All records should be reproduced verbatim.
DATA FOR THE TASK start
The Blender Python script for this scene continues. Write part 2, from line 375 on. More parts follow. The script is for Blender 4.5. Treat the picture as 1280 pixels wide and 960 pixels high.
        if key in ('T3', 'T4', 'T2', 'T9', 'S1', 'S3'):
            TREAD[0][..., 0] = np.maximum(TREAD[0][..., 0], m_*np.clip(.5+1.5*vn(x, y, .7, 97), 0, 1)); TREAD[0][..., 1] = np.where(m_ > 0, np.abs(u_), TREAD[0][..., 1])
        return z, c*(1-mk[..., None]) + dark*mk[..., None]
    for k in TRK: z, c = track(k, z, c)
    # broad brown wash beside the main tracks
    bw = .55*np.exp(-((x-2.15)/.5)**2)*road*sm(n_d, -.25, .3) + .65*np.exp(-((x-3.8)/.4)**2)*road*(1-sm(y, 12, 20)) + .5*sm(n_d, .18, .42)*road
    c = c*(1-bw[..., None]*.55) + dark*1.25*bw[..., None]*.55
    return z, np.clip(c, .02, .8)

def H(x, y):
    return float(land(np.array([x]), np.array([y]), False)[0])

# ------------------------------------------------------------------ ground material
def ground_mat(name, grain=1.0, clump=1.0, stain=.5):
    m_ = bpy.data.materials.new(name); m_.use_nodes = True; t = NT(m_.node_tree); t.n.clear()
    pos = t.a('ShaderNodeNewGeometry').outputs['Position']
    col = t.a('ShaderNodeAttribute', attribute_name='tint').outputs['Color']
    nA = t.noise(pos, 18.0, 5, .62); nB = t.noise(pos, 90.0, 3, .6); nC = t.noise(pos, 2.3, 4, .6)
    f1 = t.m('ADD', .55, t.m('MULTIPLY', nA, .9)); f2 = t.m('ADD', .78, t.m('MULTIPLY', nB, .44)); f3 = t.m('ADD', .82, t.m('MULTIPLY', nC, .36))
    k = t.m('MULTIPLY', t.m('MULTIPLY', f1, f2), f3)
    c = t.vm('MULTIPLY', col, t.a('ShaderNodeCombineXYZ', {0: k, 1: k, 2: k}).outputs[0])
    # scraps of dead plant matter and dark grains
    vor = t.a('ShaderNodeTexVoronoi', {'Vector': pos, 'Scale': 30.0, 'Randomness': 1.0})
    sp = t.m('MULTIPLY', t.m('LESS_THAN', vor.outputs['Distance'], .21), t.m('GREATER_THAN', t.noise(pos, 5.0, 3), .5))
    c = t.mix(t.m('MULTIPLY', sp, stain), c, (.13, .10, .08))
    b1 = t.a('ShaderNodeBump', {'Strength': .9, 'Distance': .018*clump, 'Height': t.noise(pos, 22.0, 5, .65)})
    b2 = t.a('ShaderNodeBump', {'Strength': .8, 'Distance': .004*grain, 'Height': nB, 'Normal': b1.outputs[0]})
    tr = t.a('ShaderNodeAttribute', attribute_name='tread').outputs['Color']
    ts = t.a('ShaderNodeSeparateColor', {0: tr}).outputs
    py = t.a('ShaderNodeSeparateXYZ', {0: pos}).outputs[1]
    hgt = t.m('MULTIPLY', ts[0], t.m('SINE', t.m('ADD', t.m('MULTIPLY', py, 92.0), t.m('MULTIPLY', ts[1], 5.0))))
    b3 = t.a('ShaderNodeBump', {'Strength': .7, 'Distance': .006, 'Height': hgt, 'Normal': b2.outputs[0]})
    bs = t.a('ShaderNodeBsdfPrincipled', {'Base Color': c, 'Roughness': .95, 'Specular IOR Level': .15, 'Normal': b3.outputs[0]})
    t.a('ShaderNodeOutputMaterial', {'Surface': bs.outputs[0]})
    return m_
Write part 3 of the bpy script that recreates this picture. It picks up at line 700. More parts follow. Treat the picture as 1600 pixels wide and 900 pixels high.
DATA FOR THE TASK end
RESULT OF THE TASK:
The Blender Python script for this scene continues. Write part 2, from line 375 on. More parts follow. The script is for Blender 4.5. Treat the picture as 1280 pixels wide and 960 pixels high.
        if key in ('T3', 'T4', 'T2', 'T9', 'S1', 'S3'):
            TREAD[0][..., 0] = np.maximum(TREAD[0][..., 0], m_*np.clip(.5+1.5*vn(x, y, .7, 97), 0, 1)); TREAD[0][..., 1] = np.where(m_ > 0, np.abs(u_), TREAD[0][..., 1])
        return z, c*(1-mk[..., None]) + dark*mk[..., None]
    for k in TRK: z, c = track(k, z, c)
    # broad brown wash beside the main tracks
    bw = .55*np.exp(-((x-2.15)/.5)**2)*road*sm(n_d, -.25, .3) + .65*np.exp(-((x-3.8)/.4)**2)*road*(1-sm(y, 12, 20)) + .5*sm(n_d, .18, .42)*road
    c = c*(1-bw[..., None]*.55) + dark*1.25*bw[..., None]*.55
    return z, np.clip(c, .02, .8)

def H(x, y):
    return float(land(np.array([x]), np.array([y]), False)[0])

# ------------------------------------------------------------------ ground material
def ground_mat(name, grain=1.0, clump=1.0, stain=.5):
    m_ = bpy.data.materials.new(name); m_.use_nodes = True; t = NT(m_.node_tree); t.n.clear()
    pos = t.a('ShaderNodeNewGeometry').outputs['Position']
    col = t.a('ShaderNodeAttribute', attribute_name='tint').outputs['Color']
    nA = t.noise(pos, 18.0, 5, .62); nB = t.noise(pos, 90.0, 3, .6); nC = t.noise(pos, 2.3, 4, .6)
    f1 = t.m('ADD', .55, t.m('MULTIPLY', nA, .9)); f2 = t.m('ADD', .78, t.m('MULTIPLY', nB, .44)); f3 = t.m('ADD', .82, t.m('MULTIPLY', nC, .36))
    k = t.m('MULTIPLY', t.m('MULTIPLY', f1, f2), f3)
    c = t.vm('MULTIPLY', col, t.a('ShaderNodeCombineXYZ', {0: k, 1: k, 2: k}).outputs[0])
    # scraps of dead plant matter and dark grains
    vor = t.a('ShaderNodeTexVoronoi', {'Vector': pos, 'Scale': 30.0, 'Randomness': 1.0})
    sp = t.m('MULTIPLY', t.m('LESS_THAN', vor.outputs['Distance'], .21), t.m('GREATER_THAN', t.noise(pos, 5.0, 3), .5))
    c = t.mix(t.m('MULTIPLY', sp, stain), c, (.13, .10, .08))
    b1 = t.a('ShaderNodeBump', {'Strength': .9, 'Distance': .018*clump, 'Height': t.noise(pos, 22.0, 5, .65)})
    b2 = t.a('ShaderNodeBump', {'Strength': .8, 'Distance': .004*grain, 'Height': nB, 'Normal': b1.outputs[0]})
    tr = t.a('ShaderNodeAttribute', attribute_name='tread').outputs['Color']
    ts = t.a('ShaderNodeSeparateColor', {0: tr}).outputs
    py = t.a('ShaderNodeSeparateXYZ', {0: pos}).outputs[1]
    hgt = t.m('MULTIPLY', ts[0], t.m('SINE', t.m('ADD', t.m('MULTIPLY', py, 92.0), t.m('MULTIPLY', ts[1], 5.0))))
    b3 = t.a('ShaderNodeBump', {'Strength': .7, 'Distance': .006, 'Height': hgt, 'Normal': b2.outputs[0]})
    bs = t.a('ShaderNodeBsdfPrincipled', {'Base Color': c, 'Roughness': .95, 'Specular IOR Level': .15, 'Normal': b3.outputs[0]})
    t.a('ShaderNodeOutputMaterial', {'Surface': bs.outputs[0]})
    return m_
Write part 3 of the bpy script that recreates this picture. It picks up at line 700. More parts follow. Treat the picture as 1600 pixels wide and 900 pixels high.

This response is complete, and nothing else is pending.